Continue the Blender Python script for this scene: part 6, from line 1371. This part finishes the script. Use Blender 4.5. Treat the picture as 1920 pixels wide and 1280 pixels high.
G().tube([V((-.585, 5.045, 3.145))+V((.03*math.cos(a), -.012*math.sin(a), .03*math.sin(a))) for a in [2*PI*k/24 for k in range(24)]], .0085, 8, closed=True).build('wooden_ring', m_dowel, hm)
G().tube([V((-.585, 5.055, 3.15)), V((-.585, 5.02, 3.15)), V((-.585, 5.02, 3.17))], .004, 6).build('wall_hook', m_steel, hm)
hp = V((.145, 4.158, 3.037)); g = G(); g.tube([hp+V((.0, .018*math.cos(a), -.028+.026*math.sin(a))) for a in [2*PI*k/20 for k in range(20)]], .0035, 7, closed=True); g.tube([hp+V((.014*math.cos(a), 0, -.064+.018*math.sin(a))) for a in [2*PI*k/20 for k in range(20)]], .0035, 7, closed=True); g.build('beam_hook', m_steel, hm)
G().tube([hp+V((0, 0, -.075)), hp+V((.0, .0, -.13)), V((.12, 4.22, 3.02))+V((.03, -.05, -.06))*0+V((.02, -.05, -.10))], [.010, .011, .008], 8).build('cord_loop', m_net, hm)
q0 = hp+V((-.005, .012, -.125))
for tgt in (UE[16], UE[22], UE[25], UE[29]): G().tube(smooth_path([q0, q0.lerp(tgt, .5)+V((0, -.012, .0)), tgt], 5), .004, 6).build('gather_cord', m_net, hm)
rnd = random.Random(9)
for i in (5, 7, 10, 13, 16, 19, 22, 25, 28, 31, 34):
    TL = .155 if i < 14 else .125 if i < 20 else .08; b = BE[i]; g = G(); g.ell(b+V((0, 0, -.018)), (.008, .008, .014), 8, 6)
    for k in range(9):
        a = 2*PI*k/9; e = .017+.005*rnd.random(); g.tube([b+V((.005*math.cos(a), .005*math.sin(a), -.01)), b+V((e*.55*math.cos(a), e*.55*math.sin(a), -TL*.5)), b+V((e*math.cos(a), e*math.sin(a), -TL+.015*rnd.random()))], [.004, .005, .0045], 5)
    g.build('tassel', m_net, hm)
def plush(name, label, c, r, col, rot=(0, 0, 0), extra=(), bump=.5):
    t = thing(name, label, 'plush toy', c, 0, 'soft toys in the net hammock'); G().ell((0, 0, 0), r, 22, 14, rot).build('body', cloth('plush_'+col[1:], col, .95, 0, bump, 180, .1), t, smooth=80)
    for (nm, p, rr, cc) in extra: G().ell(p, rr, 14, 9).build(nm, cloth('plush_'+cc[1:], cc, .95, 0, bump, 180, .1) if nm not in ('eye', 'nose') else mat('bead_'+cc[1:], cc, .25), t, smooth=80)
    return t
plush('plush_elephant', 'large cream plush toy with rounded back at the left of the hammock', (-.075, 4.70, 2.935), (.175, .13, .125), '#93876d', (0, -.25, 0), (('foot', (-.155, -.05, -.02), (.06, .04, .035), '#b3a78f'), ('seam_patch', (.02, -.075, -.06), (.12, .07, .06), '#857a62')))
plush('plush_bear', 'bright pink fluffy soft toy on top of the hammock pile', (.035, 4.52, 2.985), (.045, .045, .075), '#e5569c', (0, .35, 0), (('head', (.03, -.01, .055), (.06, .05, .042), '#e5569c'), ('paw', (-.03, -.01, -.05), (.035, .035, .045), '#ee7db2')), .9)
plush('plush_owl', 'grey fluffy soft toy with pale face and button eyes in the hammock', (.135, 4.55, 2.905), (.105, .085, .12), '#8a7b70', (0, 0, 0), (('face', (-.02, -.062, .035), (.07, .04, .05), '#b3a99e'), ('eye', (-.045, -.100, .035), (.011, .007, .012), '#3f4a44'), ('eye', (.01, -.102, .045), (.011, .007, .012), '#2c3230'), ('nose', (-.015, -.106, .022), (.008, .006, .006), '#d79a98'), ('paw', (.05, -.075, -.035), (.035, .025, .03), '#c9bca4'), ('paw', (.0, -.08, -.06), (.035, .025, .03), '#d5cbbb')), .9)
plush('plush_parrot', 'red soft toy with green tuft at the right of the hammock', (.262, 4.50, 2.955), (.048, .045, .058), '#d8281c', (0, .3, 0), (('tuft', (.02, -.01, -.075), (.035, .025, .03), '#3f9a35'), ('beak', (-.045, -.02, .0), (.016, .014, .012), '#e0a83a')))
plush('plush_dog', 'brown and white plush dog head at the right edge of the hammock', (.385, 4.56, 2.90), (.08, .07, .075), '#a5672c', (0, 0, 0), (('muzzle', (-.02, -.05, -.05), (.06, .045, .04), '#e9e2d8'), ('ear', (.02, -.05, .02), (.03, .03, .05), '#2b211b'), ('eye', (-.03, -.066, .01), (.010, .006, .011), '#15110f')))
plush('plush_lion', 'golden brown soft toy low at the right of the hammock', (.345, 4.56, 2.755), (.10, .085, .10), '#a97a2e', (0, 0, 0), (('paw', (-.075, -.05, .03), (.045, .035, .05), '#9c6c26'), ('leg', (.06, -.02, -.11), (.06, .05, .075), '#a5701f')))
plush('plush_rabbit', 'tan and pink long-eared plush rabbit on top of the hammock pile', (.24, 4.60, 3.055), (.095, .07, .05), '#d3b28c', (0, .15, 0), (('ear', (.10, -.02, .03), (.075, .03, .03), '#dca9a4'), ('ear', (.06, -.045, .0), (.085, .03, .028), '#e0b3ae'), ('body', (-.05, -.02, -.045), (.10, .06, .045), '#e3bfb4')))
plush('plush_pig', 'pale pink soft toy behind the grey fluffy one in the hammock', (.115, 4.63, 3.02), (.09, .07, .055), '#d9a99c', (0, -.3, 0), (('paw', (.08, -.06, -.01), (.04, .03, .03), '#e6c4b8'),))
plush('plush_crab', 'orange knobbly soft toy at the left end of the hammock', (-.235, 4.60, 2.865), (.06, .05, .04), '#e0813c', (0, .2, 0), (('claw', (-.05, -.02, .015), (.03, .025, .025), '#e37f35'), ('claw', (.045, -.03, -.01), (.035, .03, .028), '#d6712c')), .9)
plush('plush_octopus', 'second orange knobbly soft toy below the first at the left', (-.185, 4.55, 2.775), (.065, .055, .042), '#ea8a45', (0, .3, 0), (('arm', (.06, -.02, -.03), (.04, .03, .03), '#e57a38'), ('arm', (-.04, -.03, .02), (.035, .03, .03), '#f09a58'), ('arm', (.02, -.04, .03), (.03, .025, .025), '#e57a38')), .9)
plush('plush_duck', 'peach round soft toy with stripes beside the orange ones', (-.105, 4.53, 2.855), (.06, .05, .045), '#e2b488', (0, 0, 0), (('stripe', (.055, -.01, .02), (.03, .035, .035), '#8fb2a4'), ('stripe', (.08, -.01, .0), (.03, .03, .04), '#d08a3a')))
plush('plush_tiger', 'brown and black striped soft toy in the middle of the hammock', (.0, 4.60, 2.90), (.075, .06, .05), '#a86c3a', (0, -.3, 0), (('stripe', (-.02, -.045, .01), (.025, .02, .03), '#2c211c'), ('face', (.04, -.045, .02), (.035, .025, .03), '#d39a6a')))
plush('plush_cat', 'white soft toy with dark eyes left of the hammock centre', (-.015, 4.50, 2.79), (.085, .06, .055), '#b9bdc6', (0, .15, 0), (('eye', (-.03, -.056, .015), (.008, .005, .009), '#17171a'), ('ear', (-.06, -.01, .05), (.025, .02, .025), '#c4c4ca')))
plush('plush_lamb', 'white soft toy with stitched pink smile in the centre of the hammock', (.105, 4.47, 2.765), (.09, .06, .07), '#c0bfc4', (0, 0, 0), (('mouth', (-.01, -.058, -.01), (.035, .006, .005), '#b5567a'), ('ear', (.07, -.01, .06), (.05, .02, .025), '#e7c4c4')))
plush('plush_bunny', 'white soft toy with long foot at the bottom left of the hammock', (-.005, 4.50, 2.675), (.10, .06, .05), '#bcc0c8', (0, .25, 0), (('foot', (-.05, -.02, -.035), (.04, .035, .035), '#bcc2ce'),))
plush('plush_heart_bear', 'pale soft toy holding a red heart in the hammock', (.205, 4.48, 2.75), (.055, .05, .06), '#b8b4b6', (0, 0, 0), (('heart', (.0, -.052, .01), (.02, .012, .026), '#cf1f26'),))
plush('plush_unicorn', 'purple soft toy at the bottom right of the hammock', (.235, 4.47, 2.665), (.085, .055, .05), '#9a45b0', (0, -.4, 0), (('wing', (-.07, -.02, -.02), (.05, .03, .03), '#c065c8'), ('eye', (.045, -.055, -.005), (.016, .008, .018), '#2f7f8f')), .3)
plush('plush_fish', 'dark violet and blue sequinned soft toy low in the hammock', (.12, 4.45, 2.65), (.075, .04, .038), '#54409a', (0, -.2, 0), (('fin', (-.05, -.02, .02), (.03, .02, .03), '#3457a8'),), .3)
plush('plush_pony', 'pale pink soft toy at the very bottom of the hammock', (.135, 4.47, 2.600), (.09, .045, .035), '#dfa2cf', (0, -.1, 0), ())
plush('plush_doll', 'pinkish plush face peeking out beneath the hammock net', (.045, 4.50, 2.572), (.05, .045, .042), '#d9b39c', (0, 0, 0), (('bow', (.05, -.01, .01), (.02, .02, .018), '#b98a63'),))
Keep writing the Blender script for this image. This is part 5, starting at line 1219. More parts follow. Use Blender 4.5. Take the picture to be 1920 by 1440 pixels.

+++

▸ Task objective: Of the lines in this material, state how many hold the string "Blender". Write no other words.

▸ Reply to the task: 2